Fickle With Friends
We're all trying to vie for spots as Ror's new best friend. Yesterday he started the practice of bestowing the title upon whomever was highest in his favor at the moment. It was really meaningful, the first time he said it-- "Daddy, you're my best friend!" Chris was over the moon with joy. A few short hours later, he was a little miffed when Ror then said, "Connor, YOU'RE my best friend!" He sold out just because Connor let him play with his new Mr. Fantastic action buddy. Yet although we know it's a fleeting honor, we're all thrilled when we get it, and sort of look snottily at other members of the family when we do. Tonight at dinner, I heard, "Mommy, you're my best friend! Give me a hug!" As I sprinted around the table (knocking over the meatloaf dish in my haste), I cast a triumphant glance at Connor, now dethroned from best-friend status. Connor takes it very personally when he's no longer the family-member in favor-- he moans, "I thought *I* was your best friend! What happened to ME, Ror? What about ME??" Chris and I are much more mature about it; we would never SAY that a two-year-old's capricious favor actually means something to us; we just look at each other scathingly and say with our eyes what we've always felt: "I KNEW he loved me best!" We're all enjoying it immensely, because Katie hasn't been over since this new phase of bestowing best-friendship has begun; we hold no illusions that we'll retain our status when she comes over. Strangely enough (okay, let's be honest, not at all surprisingly), Riley Kate has not once earned the title of best friend.
Connor's been testing his sartorial independence these days. When we're not planning to leave the house and I'm feeling particularly too clumsy to scale the stairs (have you seen my latest pregnancy pic? I'm hee-yooge!), I'll tell Connor to go downstairs and dress himself, which results in any number of fashion don't's. It's almost as though Dad were dressing him-- just kidding! Earlier in the week he came up wearing a red and blue Spiderman t-shirt with navy and yellow fleece-lined sweats. I questioned why he was wearing insulated pants in 103 degree weather, and he replied, "hey, this air conditioner makes me chilly-cold! I need these pants!" This afternoon he turned eating a nectarine into The New Jersey Nectarine Massacre, and I sent him downstairs to change his shirt; he returned wearing a cable-knit turtleneck sweater with khaki shorts. Chris asked with a straight face, "Um, aren't you a little hot in that shirt?" Connor practically shrieked, "I AM CHILLY COLD!" I pressed further, "Well, then why are you wearing shorts?" "BECAUSE MY LEGS ARE SWEATY HOT!" Whatever-- we'll pick our battles.

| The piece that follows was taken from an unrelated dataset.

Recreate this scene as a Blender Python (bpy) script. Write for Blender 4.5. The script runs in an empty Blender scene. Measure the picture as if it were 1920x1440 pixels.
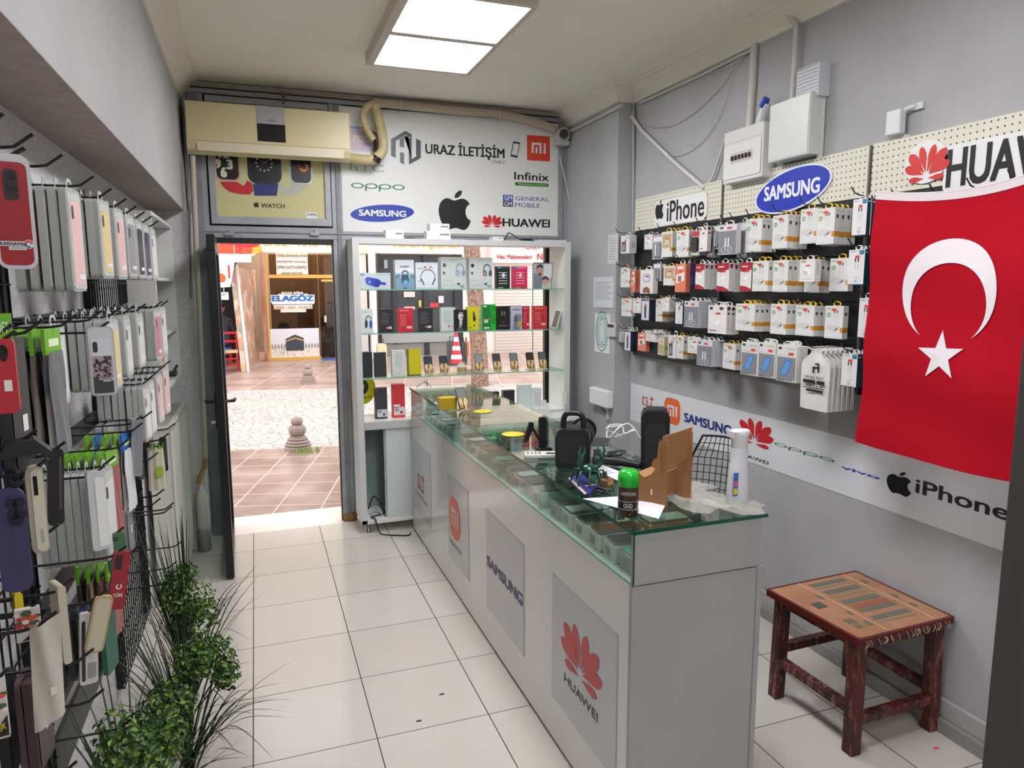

Speaking of battles, what better segue than the word "battle" to move on to an update on Riley Katie, our little dictator in training? I put her hair into a cute little ponytail on top of her head this morning, complete with a curly bow. It was very Pebbles Flinstone-esque. She typically enjoys hairbows for the first five minutes of wear, until everyone in the house has seen and ooh-ed and ahh-ed themselves silly, and then she's sick of it. But today the 'tude was just coursing through her veins full force, and the minute I put her down after clipping the bow onto her ponytail, she turned around, looked me STRAIGHT in the eye, ripped the bow out of her hair and threw it on the ground. All while maintaining eye contact. I think she even raised her eyebrows a little, begging me to do something about it. At lunch, she ripped it out, threw it on the floor and gave me a cocky little look that said, "We're in PUBLIC. You wanna fight this battle right here?" Back into the hair it went. I'm persistent, or very, very stupid. When we're in the car, she usually calls my name so I'll turn around and watch as she rips it out of her hair. Today was no different, and she even gave an evil little grin as she did the rip-and-toss routine. Why do I picture her teenage years as feeling like a scene from The Exorcist?